Aspiring and existing Colorado educators soon will be required to get additional training in an effort to better teach the state’s growing English language learner population.
The State Board of Education on Wednesday directed the education department to begin drafting new guidelines that will lay out what sort of new training will be required.
The new requirements come in response to an eight-year U.S. Department of Education Office of Civil Rights inquiry into whether Colorado was doing enough to ensure students learning English as a second language had teachers who could effectively communicate with them. The federal government raised concerns that the state was out of compliance with federal law that requires the Colorado Department of Education to ensure that districts have adequately trained and qualified teachers to teach English learners.
Teachers already in the classroom will be required to take six semester hours of training over about five years. Six semester hours equate to 90 standard hours.
The training will be part of the regular teacher license renewal process.
The board directed the department to provide teachers with as much flexibility as possible in completing the training. Possible options include online seminars and district-provided training.

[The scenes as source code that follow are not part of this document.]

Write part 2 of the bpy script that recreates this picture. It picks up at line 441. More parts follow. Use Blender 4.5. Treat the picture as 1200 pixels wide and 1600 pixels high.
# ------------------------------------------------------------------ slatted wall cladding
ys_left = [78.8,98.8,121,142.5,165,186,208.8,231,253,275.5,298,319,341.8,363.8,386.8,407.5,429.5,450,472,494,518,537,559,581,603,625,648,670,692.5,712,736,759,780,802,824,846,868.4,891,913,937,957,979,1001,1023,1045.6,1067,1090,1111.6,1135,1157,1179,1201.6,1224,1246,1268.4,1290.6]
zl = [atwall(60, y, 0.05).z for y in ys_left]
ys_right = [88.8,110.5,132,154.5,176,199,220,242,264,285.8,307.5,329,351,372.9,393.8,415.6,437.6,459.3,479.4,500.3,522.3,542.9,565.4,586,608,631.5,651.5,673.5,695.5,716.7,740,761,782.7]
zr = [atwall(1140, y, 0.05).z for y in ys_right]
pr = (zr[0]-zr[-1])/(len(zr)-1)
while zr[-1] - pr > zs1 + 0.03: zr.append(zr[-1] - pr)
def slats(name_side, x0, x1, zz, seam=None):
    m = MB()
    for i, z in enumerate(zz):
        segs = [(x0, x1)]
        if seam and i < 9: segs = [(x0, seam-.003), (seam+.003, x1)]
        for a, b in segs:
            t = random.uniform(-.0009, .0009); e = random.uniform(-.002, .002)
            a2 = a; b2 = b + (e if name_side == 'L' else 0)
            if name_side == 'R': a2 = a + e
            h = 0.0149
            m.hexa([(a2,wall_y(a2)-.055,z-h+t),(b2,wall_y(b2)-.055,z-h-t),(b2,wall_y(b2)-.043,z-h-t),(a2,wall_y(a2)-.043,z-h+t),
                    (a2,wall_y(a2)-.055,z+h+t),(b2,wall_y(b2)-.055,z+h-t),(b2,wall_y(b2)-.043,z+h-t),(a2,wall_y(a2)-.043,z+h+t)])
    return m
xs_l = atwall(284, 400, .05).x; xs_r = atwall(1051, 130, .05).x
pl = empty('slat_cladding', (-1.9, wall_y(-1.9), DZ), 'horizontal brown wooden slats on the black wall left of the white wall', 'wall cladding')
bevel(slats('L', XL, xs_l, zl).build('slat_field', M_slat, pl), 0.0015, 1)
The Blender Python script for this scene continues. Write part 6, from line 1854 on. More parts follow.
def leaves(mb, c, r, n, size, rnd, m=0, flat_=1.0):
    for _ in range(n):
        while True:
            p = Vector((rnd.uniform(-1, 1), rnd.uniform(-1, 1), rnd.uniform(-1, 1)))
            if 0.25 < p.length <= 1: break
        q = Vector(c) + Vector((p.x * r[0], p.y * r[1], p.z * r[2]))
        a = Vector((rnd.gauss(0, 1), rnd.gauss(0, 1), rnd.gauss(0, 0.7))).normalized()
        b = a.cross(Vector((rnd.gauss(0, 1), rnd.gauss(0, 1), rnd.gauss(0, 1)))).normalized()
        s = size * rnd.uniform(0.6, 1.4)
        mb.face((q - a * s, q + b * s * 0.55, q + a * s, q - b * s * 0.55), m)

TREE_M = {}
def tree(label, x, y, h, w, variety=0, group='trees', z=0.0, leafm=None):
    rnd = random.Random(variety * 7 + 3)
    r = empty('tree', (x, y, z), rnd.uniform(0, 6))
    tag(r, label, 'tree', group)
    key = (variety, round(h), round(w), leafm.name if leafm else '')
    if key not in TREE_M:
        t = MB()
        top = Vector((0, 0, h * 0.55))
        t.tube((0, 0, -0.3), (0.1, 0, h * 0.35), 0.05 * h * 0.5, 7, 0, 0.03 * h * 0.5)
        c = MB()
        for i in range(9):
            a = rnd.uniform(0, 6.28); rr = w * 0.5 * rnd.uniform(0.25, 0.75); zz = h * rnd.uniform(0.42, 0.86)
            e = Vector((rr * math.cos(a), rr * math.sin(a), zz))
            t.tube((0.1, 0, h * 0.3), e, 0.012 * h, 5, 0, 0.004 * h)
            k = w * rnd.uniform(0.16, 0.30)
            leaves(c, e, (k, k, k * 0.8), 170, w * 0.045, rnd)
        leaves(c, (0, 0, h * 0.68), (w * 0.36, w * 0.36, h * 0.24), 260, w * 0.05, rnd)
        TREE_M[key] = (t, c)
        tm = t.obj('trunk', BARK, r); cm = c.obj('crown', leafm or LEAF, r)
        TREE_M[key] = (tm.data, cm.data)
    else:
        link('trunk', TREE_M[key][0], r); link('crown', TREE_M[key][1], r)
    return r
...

The state education department also will be updating its standards that guide the work done by the state’s traditional and alternative teacher prep programs.
During the last decade, the number of Colorado students learning English as a second language has grown by more than double the rate of the number of native speakers. There are about 126,000 students learning English as a second language in Colorado. That’s the sixth largest population of those students in the nation.
The U.S. Department of Education currently has agreements with 15 school districts such as Aurora Public Schools that govern how teachers in those districts are to be trained. That’s part of what sparked the department’s concern about Colorado.
Republican board members Steve Durham of Colorado Springs and Pam Mazanec of Larkspur opposed the changes. They previously have raised concerns that the changes could be burdensome to teachers in districts with few English language learners.
According to state data, only 29 of the state’s 178 school districts have no students identified as English learners.
The board is expected to review more specifics in September, a spokeswoman said.